Italy's city of shame Matera becomes Europe's pride
MATERA - AFP
Fifty years after Italy's Matera was a national embarrassment because of its extreme poverty, the city is rescuing its dignity, baroque palaces and cave churches to become a European Capital of Culture.
"Yes, it's true, we went from shame to glory," Matera mayor Raffaello De Ruggieri told journalists ahead of the southern city's year-long stint as a European Union-designated cultural crossroads in 2019.
In the 1950s, prime minister Alcide De Gasperi, one of the EU's founding fathers, was outraged by Matera's underdevelopment, where many lived in ancient limestone caves without electricity or running water, lives ravaged by malaria.
Now, the city in the Basilicata region on the instep of Italy's boot, is hoping to draw thousands of visitors for cultural and heritage events, many inside the same caves, now renovated.
"We want people who decide to come to Matera to live an experience," said Paolo Verri, director of the Matera-Basilicata 2019 Foundation.
The city, one of the world's oldest, is known as the "Jerusalem of the West" thanks to its position perched on limestone rocks and ravines and its famous "sassi" cave homes.
"Archaeological remains show that people have been here for 8,000 years," said mayor De Ruggieri.
"That's why we want 'slow' tourism," said Verri, rejecting the mass tourism of a one-day camera snapping visit in favour of getting art and culture lovers to come for longer spells.
To achieve that, around 300 cultural performances, workshops, exhibitions and conferences are being organised, from music to food to readings.
"Everyone can bring something, such as a book, and explain why they want to improve European culture," said Verri, who hopes the result will be a vast library of European heritage.

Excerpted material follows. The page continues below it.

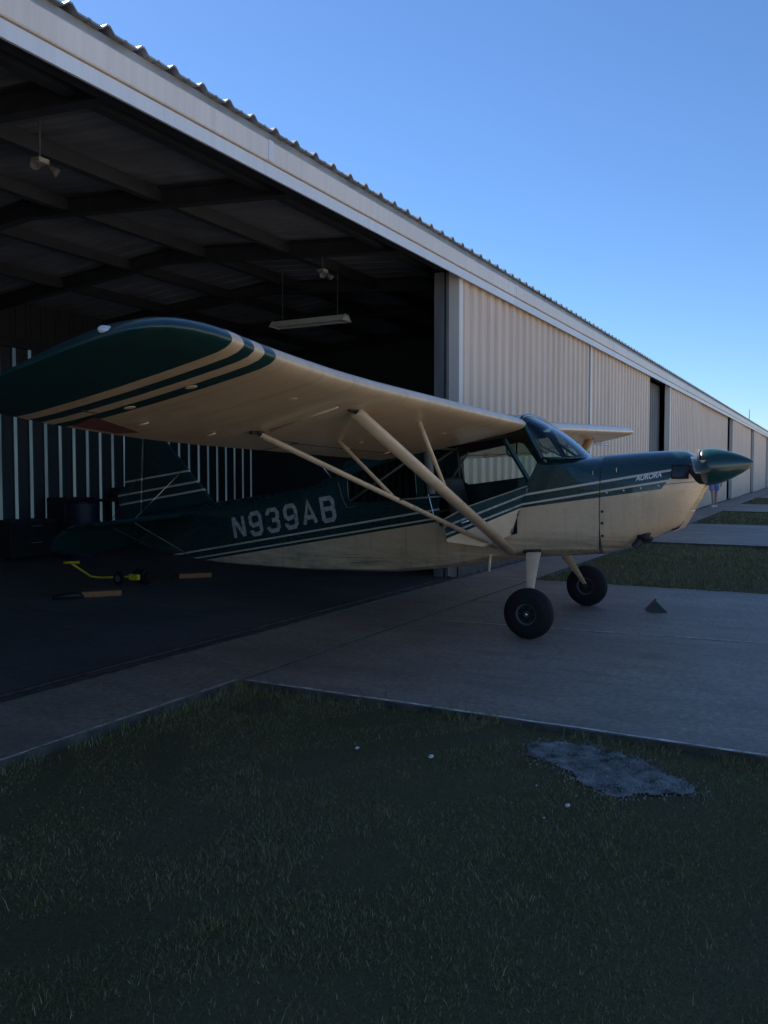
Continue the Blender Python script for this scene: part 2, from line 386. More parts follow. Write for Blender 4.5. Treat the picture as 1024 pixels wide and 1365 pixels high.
# ------------------------------------------------------------------ grass
PO = [(4.13,1.30),(4.02,1.34),(3.90,1.33),(3.86,1.22),(3.80,1.10),(3.72,1.02),(3.66,.96),(3.60,.86),(3.62,.78),(3.68,.74),(3.72,.66),(3.76,.58),(3.83,.50),(3.90,.53),(3.96,.62),(4.03,.72),(4.10,.82),(4.14,.94),(4.17,1.08),(4.17,1.2)]
def inside(x, y, poly):
    c = False; j = len(poly)-1
    for i in range(len(poly)):
        if (poly[i][1] > y) != (poly[j][1] > y) and x < (poly[j][0]-poly[i][0])*(y-poly[i][1])/(poly[j][1]-poly[i][1])+poly[i][0]: c = not c
        j = i
    return c
def grass(name, regions, n, h, w, label):
    tot = sum((r[1]-r[0])*(r[3]-r[2]) for r in regions); V = []; F = []
    for (x0, x1, y0, y1) in regions:
        k = int(n*(x1-x0)*(y1-y0)/tot)
        x = rng.uniform(x0, x1, k); y = rng.uniform(y0, y1, k)
        # clumps and thin spots
        dens = .5+.5*np.sin(x*2.1+1.3*np.sin(y*1.7))*np.sin(y*2.6+np.sin(x*1.1)); bare = np.sin(x*3.7+2*np.sin(y*2.9+1))*np.sin(y*4.3+1.7*np.sin(x*3.3)); keep = rng.random(k) < np.clip(.55+.5*dens-.75*(bare > .55), .08, 1)
        jx_, jy_ = x+.02*rng.standard_normal(k), y+.02*rng.standard_normal(k); near_ = (abs(x-3.87) < .4) & (abs(y-.92) < .55)
        keep &= ~np.array([bool(nr) and inside(a_, b_, PO) and rng.random() < .93 for a_, b_, nr in zip(jx_, jy_, near_)])
        x = x[keep]; y = y[keep]; k = len(x)
        hh = h*rng.uniform(.35, 1.2, k)*(.7+.5*dens[keep])*np.where(np.sin(x*9.1+3*np.sin(y*5))*np.sin(y*11.3+x*4) > .86, 1.8, 1.0)*np.where(rng.random(k) < .012, 2.6, 1); a = rng.uniform(0, 2*PI, k); lean = rng.uniform(.2, 1.1, k); b = a+rng.uniform(-1, 1, k)
        z0 = -.050+.010*np.sin(x*1.7+y*.9)+.010*np.sin(y*2.3-x*.6)+.008*np.sin(x*3.1+1)+np.maximum(0, x-18)*.0088
        ww = w*rng.uniform(.5, 1.3, k)
        dx, dy = np.cos(a)*ww, np.sin(a)*ww; lx, ly = np.cos(b+PI/2)*hh*lean, np.sin(b+PI/2)*hh*lean
        P = np.stack([np.stack([x-dx, y-dy, z0], 1), np.stack([x+dx, y+dy, z0], 1),
                      np.stack([x+dx*.6+lx*.35, y+dy*.6+ly*.35, z0+hh*.6], 1), np.stack([x-dx*.6+lx*.35, y-dy*.6+ly*.35, z0+hh*.6], 1),
                      np.stack([x+lx, y+ly, z0+hh*.95], 1)], 1).reshape(-1, 3)
        V.append(P)
    V = np.concatenate(V); k = len(V)//5
    me = bpy.data.meshes.new(name); i = np.arange(k)*5
    loops = np.concatenate([np.stack([i, i+1, i+2, i+3], 1).ravel(), np.stack([i+3, i+2, i+4], 1).ravel()])
    starts = np.concatenate([np.arange(k)*4, k*4+np.arange(k)*3]); tots = np.concatenate([np.full(k, 4), np.full(k, 3)])
    me.vertices.add(len(V)); me.vertices.foreach_set('co', V.ravel().astype(np.float32))
    me.loops.add(len(loops)); me.loops.foreach_set('vertex_index', loops.astype(np.int32))
    me.polygons.add(2*k); me.polygons.foreach_set('loop_start', starts.astype(np.int32)); me.polygons.foreach_set('loop_total', tots.astype(np.int32))
    me.update(calc_edges=True); me.validate(); me.materials.append(M['blade'])
    o = bpy.data.objects.new(name, me); COL.objects.link(o); tag(o, label, 'grass', kind='stuff')
grass('grass', [(.9, 4.33, -1.8, 3.40)], 340000, .018, .0012, 'short mown grass in the foreground, up to the concrete edges')
grass('grass', [(4.25, 4.42, -1.8, 3.44), (.9, 4.40, 3.33, 3.49)], 12000, .055, .0015, 'tufts of grass creeping over the concrete edges in the foreground')
grass('grass', [(10.3, 17.24, -3, 3.40)], 60000, .055, .004, 'grass strip between the two concrete ramps beyond the aircraft')
grass('grass', [(23.4, 30.2, -4, 3.40), (36.3, 43.2, -4, 3.4)], 30000, .07, .009, 'far grass strips beside the hangar row')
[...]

Visitors pay 19 euros to become "temporary citizens" of Matera, around 400 kilometers south of Rome, for a year.
The relatively isolated city, with no airport, high-speed train station or even a motorway, hopes visitors will be inspired by the mystical atmosphere to write, sculpt and create music or installations which will in turn become an exhibit.

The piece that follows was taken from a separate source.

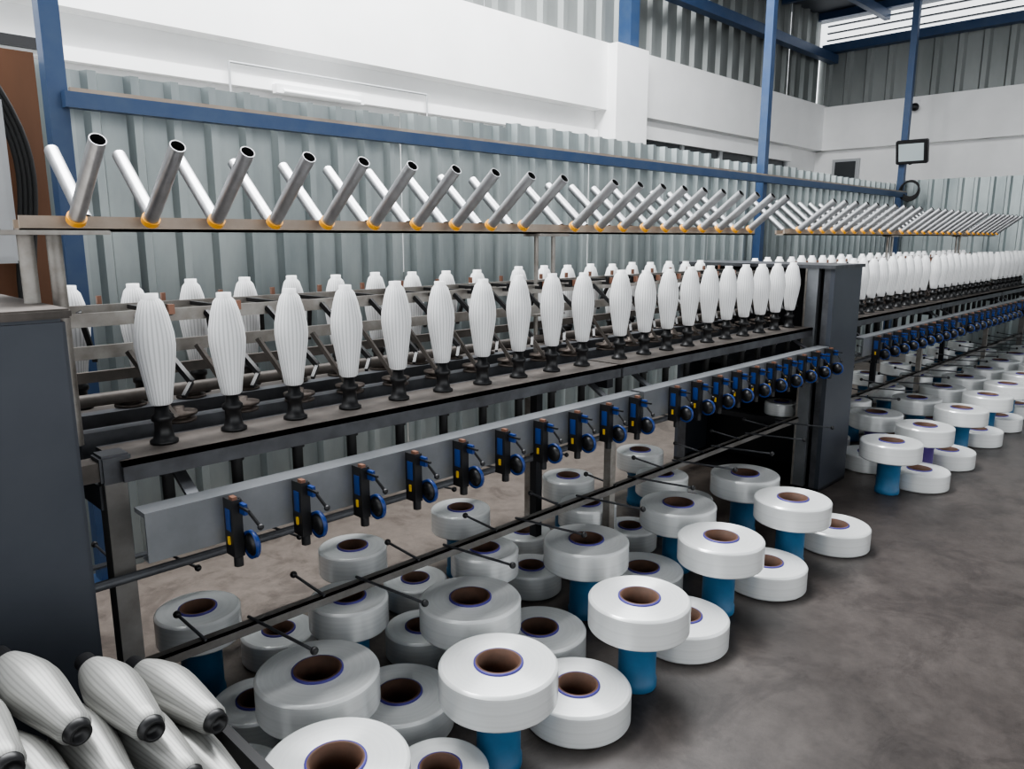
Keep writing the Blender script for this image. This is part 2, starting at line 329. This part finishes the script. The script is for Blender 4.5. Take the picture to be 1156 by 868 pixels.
# ------------------------------------------------------------------ winding machine
def machine(name,x0,x1,spX,bkX,tbX,devX,first=True):
    E=empty(name)
    R0=1.84
    f=Bd()
    cuts=[x0]+[ (a+b_)/2 for a,b_ in zip(spX,spX[1:]) if b_-a>.21]+[x1]
    for s,e in zip(cuts,cuts[1:]):
        for (ya,yb) in ((R0,2.02),(2.46,2.64)):
            f.b2((s+.008,ya,.972),(e-.008,yb,.985),'dusty')
        f.b2((s+.008,R0,.935),(e-.008,R0+.012,.985),'steel'); f.b2((s+.008,2.628,.925),(e-.008,2.64,.985),'steel')
        f.b2((s+.008,2.02,.93),(e-.008,2.032,.985),'steel')
    f.b2((x0,2.12,.90),(x1,2.17,1.0),'steel'); f.b2((x0,2.34,.90),(x1,2.39,1.0),'steel')
    f.b2((x0,2.17,.90),(x1,2.34,.905),'dusty')
    f.b2((x0,2.12,1.275),(x1,2.128,1.31),'steel_l'); f.b2((x0,2.38,1.275),(x1,2.388,1.31),'steel_l')
    f.b2((x0,2.20,1.18),(x1,2.215,1.215),'steel_l'); f.b2((x0,2.30,1.10),(x1,2.315,1.13),'dusty')
    f.cyl((x0,2.25,1.06),(x1,2.25,1.06),.018,'dusty',10)
    for x in [x0]+([] if first else [x1-.05]):
        for y in (1.9,2.6):
            f.b2((x-.025,y-.025,0),(x+.025,y+.025,.93),'creel'); f.b2((x-.05,y-.05,0),(x+.05,y+.05,.01),'steel')
        f.b2((x-.03,1.9,.86),(x+.03,2.6,.92),'steel')
        f.b2((x-.035,1.86,.93),(x+.035,1.93,1.0),'steel',.006)
        f.b2((x-.16,1.87,.94),(x+.0,1.93,.985),'dusty')
    for x in cuts[1:-1]:
        f.b2((x-.02,2.30,0),(x+.02,2.34,.93),'slate_d'); f.b2((x-.02,1.9,.88),(x+.02,2.6,.92),'slate_d')
    f.cyl((x0-.1,1.84,.70),(x1,1.84,.70),.012,'steel',8)
    f.obj("frame",E)
    g=Bd()
    for s,e in zip(cuts,cuts[1:]):
        g.b2((s+.01,1.735,.765),(e-.02,1.742,.885),'panel'); g.b2((s+.01,1.742,.873),(e-.02,1.80,.885),'panel'); g.b2((s+.01,1.742,.765),(e-.02,1.77,.77),'panel')
        for xx in (s+.15,e-.15): g.bar((xx,1.76,.85),(xx,1.9,.93),.03,.01,'steel')
        g.b2((s+.01,2.74,.765),(e-.02,2.747,.885),'panel'); g.b2((s+.01,2.69,.873),(e-.02,2.747,.885),'panel')
        for xx in (s+.15,e-.15): g.bar((xx,2.72,.85),(xx,2.6,.93),.03,.01,'steel')
    g.obj("lower_panel",E)
    d=Bd()
    for x in devX:
        for sg,Y in ((1,0),(-1,4.48)):
            q=lambda y: y if sg==1 else Y-y
            d.b2((x-.013,q(1.69),.735),(x+.013,q(1.735),.88),'black'); d.b2((x-.0145,q(1.70),.80),(x-.0132,q(1.725),.855),'bluep')
            d.b2((x-.010,q(1.69),.880),(x+.002,q(1.71),.888),'copper'); d.b2((x+.006,q(1.665),.845),(x+.015,q(1.70),.872),'bluep')
            d.b2((x+.003,q(1.64),.86),(x+.009,q(1.69),.866),'black')
            mx=Matrix.Translation((x+.014,q(1.668),.768))@Matrix.Rotation(math.pi/2,4,'Y')
            d.lathe([(.0005,0),(.024,0),(.024,.004),(.029,.004),(.035,.0),(.035,.012),(.030,.016),(.024,.012),(.0005,.012)],'black',20,mx,['black','black','black','bluep','bluep','bluep','black','black'])
            d.box((x-.015,q(1.712),.775),(.004,.008,.020),'yellow')
            d.box((x+.028,q(1.658),.764),(.004,.008,.022),'yellow')
            d.cyl((x,q(1.70),.735),(x,q(1.70),.71),.012,'black',8)
            d.bar((x+.01,q(1.70),.88),(x+.04,q(1.655),.81),.006,.006,'black')
            d.ball((x+.04,q(1.655),.81),.008,'black')
    d.obj("tension_devices",E)
    s=Bd()
    def spindle(x,y):
        mx=Matrix.Translation((x,y,.985))
        s.lathe([(.0005,0),(.034,0),(.034,.008),(.026,.012),(.021,.035),(.021,.055),(.027,.06),(.027,.072),(.018,.078),(.016,.105),(.0005,.105)],'black',18,mx)
        s.cyl((x,y,.985),(x,y,.82),.015,'rub',12)
        s.cyl((x,y,.93),(x,y,.90),.021,'black',12)
    for x in spX: spindle(x,1.95)
    for x in bkX: spindle(x,2.53)
    s.obj("spindles",E)
    a=Bd()
    for i,x in enumerate(spX):
        a.bar((x+.02,2.12,1.295),(x+.085,1.96,1.13),.014,.014,'black')
        a.bar((x+.085,1.96,1.13),(x+.05,1.93,1.10),.010,.010,'black')
        a.bar((x+.09,2.08,1.30),(x+.09,2.42,1.30),.012,.012,'black')
        a.box((x+.09,2.07,1.312),(.016,.014,.026),'copper')
        a.box((x+.09,2.088,1.31),(.02,.014,.03),'black')
        a.bar((x+.0,2.15,1.20),(x+.07,2.05,1.02),.016,.012,'dusty')
        mx=Matrix.Translation((x+.1,2.10,1.0))
        a.lathe([(.0005,.0),(.045,0),(.045,.007),(.03,.009),(.03,.017),(.048,.019),(.048,.026),(.015,.028),(.015,.04),(.0005,.04)],'disc',20,mx)
    for i,x in enumerate(bkX):
        a.bar((x-.02,2.38,1.295),(x+.05,2.52,1.13),.014,.014,'black')
        mx=Matrix.Translation((x+.1,2.40,1.0))
        a.lathe([(.0005,.0),(.045,0),(.045,.007),(.03,.009),(.03,.017),(.048,.019),(.048,.026),(.0005,.028)],'disc',16,mx)
        a.box((x+.05,2.43,1.32),(.012,.012,.024),'copper')
    a.obj("yarn_guides",E)
    t=Bd()
    rx0=min(tbX)-.12; rx1=max(tbX)+.14
    t.b2((rx0,2.245,1.515),(rx1,2.255,1.555),'tan'); t.b2((rx0,2.245,1.515),(rx1,2.31,1.523),'tan'); t.b2((rx0,2.30,1.515),(rx1,2.31,1.545),'tan')
    for x in tbX:
        t.pipe((x,2.205,1.548),(x,1.985,1.725),.0198,.0172,'alu','alu_in',20)
        t.pipe((x+.06,2.34,1.548),(x+.06,2.58,1.75),.0198,.0172,'alu','alu_in',20)
        t.cyl((x,2.212,1.5424),(x,2.2,1.552),.0240,'orange',20)
    t.obj("tube_holder_rail",E)
    p=Bd()
    for c in [cc for cc in cuts[1:-1]]:
        for dx in (-.05,.06):
            p.cyl((c+dx,2.28,1.0),(c+dx,2.28,1.515),.010,'steel_l',10)
        p.b2((c-.09,2.22,1.505),(c+.10,2.32,1.516),'steel_l'); p.b2((c-.09,2.24,1.16),(c+.10,2.32,1.17),'steel_l')
    p.obj("rail_posts",E)
    q=Bd()
    q.b2((x0,1.885,.435),(x1+.05,1.915,.442),'creel'); q.b2((x0,1.885,.412),(x1+.05,1.892,.442),'creel')
    q.b2((x0,2.585,.435),(x1+.05,2.615,.442),'steel')
    n=int((x1-x0)/.36)
    for i in range(n):
        xx=x0+.17+i*.36
        for yy in (1.9,2.6):
            q.cyl((xx,yy+.14,.465),(xx+.01,yy-.02,.447),.0045,'steel',8); q.ball((xx,yy+.14,.465),.011,'black')
            q.cyl((xx+.15,yy+.02,.447),(xx+.17,yy-.30,.465),.0045,'steel',8); q.ball((xx+.17,yy-.30,.465),.011,'black')
    q.obj("creel_bar",E)
    return E,cuts
sp1=[.706+.1857*i for i in range(10)]+[2.632+.1817*i for i in range(10)]
bk1=[.68+.184*i for i in range(10)]+[2.60+.182*i for i in range(10)]
tb1=[.63+.185*i for i in range(10)]+[2.62+.178*i for i in range(10)]
dv1=[.765+.1845*i for i in range(10)]+[2.71+.176*i for i in range(10)]
E1,c1=machine("yarn_winding_machine",.56,4.36,sp1,bk1,tb1,dv1)
sp2=[x for k in range(3) for x in [4.98+k*1.95+.185*i for i in range(10)]][:27]
E2,c2=machine("yarn_winding_machine",4.86,10.15,sp2,[x-.03 for x in sp2],[x-.1 for x in sp2],[x+.06 for x in sp2],False)
q=Bd()
for x,y,h in ((2.53,1.91,.74),(2.60,2.45,.74),(4.44,1.90,.62)):
    q.b2((x-.018,y-.018,0),(x+.018,y+.018,h),'steel_l')
q.b2((2.51,1.9,0),(2.55,2.6,.04),'steel')
q.obj("creel_posts",E1)
q=Bd()
for x in (6.6,8.6): q.b2((x-.018,1.89,0),(x+.018,1.926,.80),'steel_l')
q.obj("creel_posts",E2)
cb=Bd()
cb.b2((-.9,1.77,.03),(.465,2.72,1.335),'slate',.008); cb.b2((-.91,1.76,1.335),(.475,2.73,1.355),'dusty',.004); cb.b2((-.88,1.80,0),(.45,2.7,.03),'black')
cb.cyl((.455,1.97,1.355),(.455,1.97,1.515),.017,'steel_l',14); cb.cyl((.545,2.10,.98),(.545,2.10,1.515),.017,'steel_l',14)
cb.b2((.40,1.93,1.506),(.62,2.26,1.516),'steel_l')
cb.obj("left_cabinet",E1)
cb=Bd()
xa,xb=4.36,4.76
cb.b2((xa,1.74,.02),(xb,1.765,1.325),'slate'); cb.b2((xa,2.72,.02),(xb,2.745,1.325),'slate')
cb.b2((xa-.02,1.73,1.325),(xb+.02,2.755,1.345),'steel'); cb.b2((xa,1.74,0),(xb,2.745,.02),'black')
cb.b2((xb-.02,1.76,.02),(xb,2.72,1.325),'slate_d')
cb.b2((xa,1.765,.02),(xa+.02,1.80,1.325),'steel'); cb.b2((xa-.01,1.83,.02),(xa+.03,1.90,1.325),'panel'); cb.b2((xa-.015,1.895,.02),(xa+.03,1.905,1.325),'steel_l')
cb.b2((xa,2.66,.02),(xa+.02,2.72,1.325),'steel')
for z in (.37,.7): cb.b2((xa+.02,1.8,z),(xb-.02,2.7,z+.03),'slate_d')
for y,z,r in ((2.4,.55,.08),(2.15,.95,.09),(2.45,1.0,.07)):
    cb.cyl((xa+.05,y,z),(xa+.09,y,z),r,'black',28); cb.cyl((xa+.03,y,z),(xa+.1,y,z),r*.3,'steel',16)
cb.obj("right_cabinet",E1)
inst("cabinet_yarn_package",pkS,(4.53,2.08,.40),E1,None,(.78,.78,.78))
ER=empty("yarn_bobbin_row")
k=0
for xs,y in ((sp1,1.95),(bk1,2.53),(sp2,1.95),([x-.03 for x in sp2],2.53)):
    for x in xs:
        k+=1
        v=random.uniform(.965,1.02)
        inst("bobbin_%d"%k,cone_me,(x,y,1.085),ER,(random.uniform(-.015,.015),random.uniform(-.015,.015),random.uniform(0,6)),(v,v,random.uniform(.985,1.015)))

b=Bd(); b.b2((.1,3.0,.0),(.78,3.03,2.10),'wood'); b.obj("plywood_board")
b=Bd(); b.b2((-.2,2.80,1.42),(.63,2.97,1.92),'box',.008); b.b2((-.18,2.795,1.44),(.61,2.80,1.90),'box'); b.cyl((.57,2.78,1.52),(.57,2.80,1.52),.012,'steel_l',10)
b.cyl((.5,2.88,0),(.5,2.88,1.42),.02,'rub',8)
b.obj("electrical_enclosure")
cu=D.curves.new("cables",'CURVE'); cu.dimensions='3D'; cu.bevel_depth=.008; cu.materials.append(M['rub'])
for k in range(4):
    sp=cu.splines.new('BEZIER'); pts=[(.2,2.93,1.92),(.5,2.9,2.08-.02*k),(.68-.015*k,2.92,1.9),(.69-.015*k,2.93,1.3)]
    sp.bezier_points.add(3)
    for p,c in zip(sp.bezier_points,pts): p.co=c; p.handle_left_type=p.handle_right_type='AUTO'
co=D.objects.new("power_cables",cu); C.collection.objects.link(co)

# ------------------------------------------------------------------ crate with loose bobbins
ce=empty("bobbin_trolley",(0,0,0))
b=Bd()
X0,X1,Y0,Y1,Z0,Z1=-.35,.58,1.10,1.60,.30,.52
b.b2((X0,Y0,Z0),(X1,Y1,Z0+.02),'black')
b.b2((X0,Y0,Z0),(X0+.02,Y1,Z1),'black'); b.b2((X1-.02,Y0,Z0),(X1,Y1,Z1),'black'); b.b2((X0,Y0,Z0),(X1,Y0+.02,Z1),'black'); b.b2((X0,Y1-.02,Z0),(X1,Y1,Z1),'black')
for x in (X0+.05,X1-.05):
    for y in (Y0+.05,Y1-.05): b.b2((x-.02,y-.02,.06),(x+.02,y+.02,Z0),'steel'); b.cyl((x-.015,y,.04),(x+.015,y,.04),.04,'rub',16)
b.obj("trolley_body",ce)
lb=empty("loose_bobbins"); lb.parent=ce
n=0
LB=[(.085,1.40,.72),(.19,1.385,.714),(.29,1.44,.693),(.398,1.40,.667),(.51,1.42,.612),
    (.135,1.36,.63),(.24,1.33,.625),(.335,1.36,.61),(.44,1.34,.582),
    (.08,1.38,.545),(.185,1.36,.54),(.29,1.36,.53),(.39,1.33,.505),(.50,1.31,.515)]
for i in range(8): LB.append((-.28+.107*i,1.36,.44)); LB.append((-.26+.107*i,1.36,.37))
for i in range(3): LB.append((-.23+.11*i,1.38,.54)); LB.append((-.18+.11*i,1.38,.63))
for (x,y,z) in LB:
    n+=1
    inst("loose_bobbin_%d"%n,loose_me,(x+random.uniform(-.01,.01),y-.13,z),lb,(math.radians(-90+random.uniform(-2,7)),0,math.radians(random.uniform(-5,10))),(1.0,1.0,1.0))

# ------------------------------------------------------------------ light
w=D.worlds.new("overcast_sky"); C.scene.world=w; w.use_nodes=True
bg=w.node_tree.nodes["Background"]; bg.inputs[0].default_value=(.95,.975,1,1); bg.inputs[1].default_value=2.0
def area(name,loc,rot,sx,sy,e,col=(1,1,1)):
    l=D.lights.new(name,'AREA'); l.shape='RECTANGLE'; l.size=sx; l.size_y=sy; l.energy=e; l.color=col
    o=D.objects.new(name,l); C.collection.objects.link(o); o.location=loc; o.rotation_euler=rot; return o
area("skylight_panel",(2.5,3.4,5.6),(0,0,0),7,1.6,800,(.98,.99,1))
try: C.scene.view_settings.look='AgX - Medium High Contrast'
except Exception as ex: print(ex)

cam=D.cameras.new("camera"); cam.sensor_width=36; cam.lens=854/1156*36; cam.clip_start=.02
co=D.objects.new("camera",cam); C.collection.objects.link(co); co.location=(0,0,1.5)
co.rotation_euler=(math.radians(79),0,math.radians(-45.3)); C.scene.camera=co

Many films set in the early days of Christianity have been filmed in these narrow, historic streets, including Mel Gibson's "The Passion of Christ" and Pier-Paolo Pasolini's "The Gospel According to St Matthew."
Ariane Bieou, a Frenchwoman who helped Marseille put some of its more gangsterish stereotypes behind it when it was cultural capital in 2013, admits her job in Matera will be "a challenge."
"The task of a European cultural capital is to encourage growth," she said.
The city, reached by winding roads, has become better known, and for better reasons, since 1993 when it became a UNESCO World Heritage Site.
"Matera is calling Europe and Europe is calling Matera," said Bieou, although not everyone here agrees with the slogan.
Patrizia Capriotti, whose shop sells craft objects and clothes, many made from recycled waste, says the cultural capital is "a project that is too far from reality."
"I'm worried that we'll become another Venice," invaded by mass tourism, she said.
"The problem is the tourism model, people will move into the poor neighborhoods and turn their stone houses or family caves into tourist properties," said Capriotti, an architect by training.
Lower Matera, where you can visit an incredible 150 rock churches, is a hive of activity, with workers climbing up and down the steps, busy turning ancient buildings and caves into boutique hotels.
Not far from the 12th century Church of the Madonna delle Virtu, as featured in "The Passion of Christ", Vito Cuscianna, a 27-year-old business and marketing graduate, is hiring out his Vespa three-wheeler to visitors.
"My grandfather Donato is 90, he was a farmer and lived in a sassi," he smiled. "But he would never have imagined seeing Wifi or jacuzzis inside these prehistoric caves!"